Siempre he pensado que la llegada de Internet al país fue el veredicto irrevocable que sentenció al Sistema. Definitivo pero paulatino. La democratización (caótica, algorítmica) de la información, así como la oportunidad de generar discursos exentos del filtro censor de las instituciones son, a todas luces, dos facultades que el Comandante nunca nos hubiera consentido. En este contexto y como una suerte de catarsis en el ciberespacio, el meme cobra relevancia en la vertebración social de nuestra cotidianeidad. 

Incisivo, ingenioso y constantemente renovado, este acontecimiento cultural bien pudiera considerarse como la versión postmilenial del choteo clásico. A día de hoy, su abundancia es antológica y su empleo, transversal. Es aquí, de hecho, donde radica ese rasgo distintivo que lo vincula con la cubanidad más mordaz y descarnada. 

Para continuar en clave conceptual germana, nuestro zeitgeist o «espíritu de época» hegeliano admitió desde 1959 un patrón socioeconómico alternativo al asumido por la mayor parte del mundo medianamente desarrollado. Desde ese entonces y hasta el presente, el humor político en Cuba ha tenido que subsistir underground, mofándose a escondidas del fundamentalismo y la ineptitud del Estado. La ironía, la parodia y el doble sentido han resultado instrumentos imprescindibles en la exégesis de una realidad que acoge códigos de representación muy particulares. Todo esto, en estrecha comunión con el progresivo deterioro del nivel de vida en la isla, ha favorecido la proliferación de una incongruencia afectiva que parece trastocar la naturaleza de nuestras reacciones.
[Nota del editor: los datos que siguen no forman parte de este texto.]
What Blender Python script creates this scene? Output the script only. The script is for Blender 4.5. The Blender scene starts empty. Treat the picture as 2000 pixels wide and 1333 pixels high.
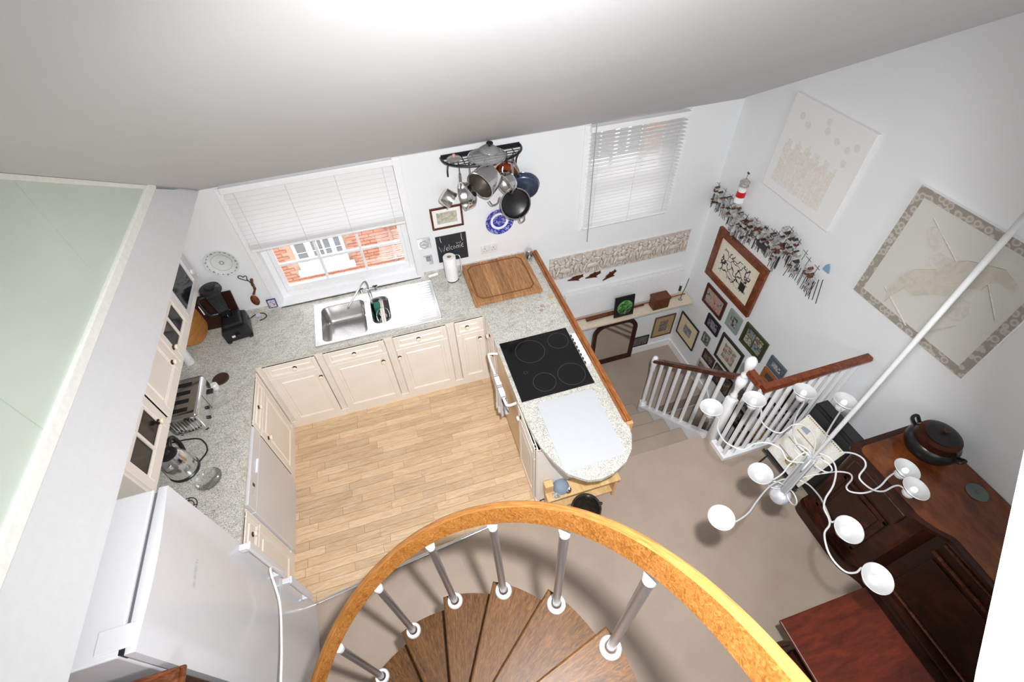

Reímos cuando se debe rabiar, pensar, callar. Una especie de rictus colectivo maquilla nuestra inconformidad y nos despoja de (casi) cualquier circunspección. Es la risa, tal vez, el único recurso verdaderamente democrático con el que contamos. En este momento, los memes no solo persiguen la burla a través de la caricatura de nuestros dirigentes más inútiles, sino que también invitan a la ridiculización de nuestro propio modus vivendi. El desabastecimiento crónico y la precariedad del transporte público, así como la performance rocambolesca de las termoeléctricas cubanas, estimulan el sarcasmo y la invectiva a lo largo de todo el país. 

Los memeros han hecho su agosto. Antes anónimos, ahora influencers de gran impacto en determinados sectores, estos generadores de contenido sondean las inquietudes del ciudadano medio y las exportan bajo la accesible silueta del humor. Son, digamos, los nuevos portavoces populares de la decadencia castro-canel. Y así será mientras no les caiga encima alguna de las arbitrarias disposiciones del Decreto-Ley 35, un maquiavélico remake de la Ley 88/99 que ya mantuvo detenido en febrero de este año al tuitero Carlos Alberto Pérez García, más conocido como @ElRuso4k.Hay cierto alcance patológico tras esta carcajada levemente masoquista. No lo dudo. Existe, asimismo, algún pacto tácito entre la miseria y la comicidad que aún no comprendemos del todo. Por ahora solo nos toca seguir esbozando esta sonrisa traidora, infiel a la que debería ser su causa primigenia: la alegría. Entonces, en lo que el palo va y viene, seguimos en el tráfico ilícito de chistes, protestas y libertad. Ya lo dijo Fernando Ortiz al referirse a la condición fraudulenta de la isla: «Sin el régimen comercial filibustero, más organizado y poderoso que el gubernativo, no puede ser explicada la historia de Cuba, toda ella contrabandeada».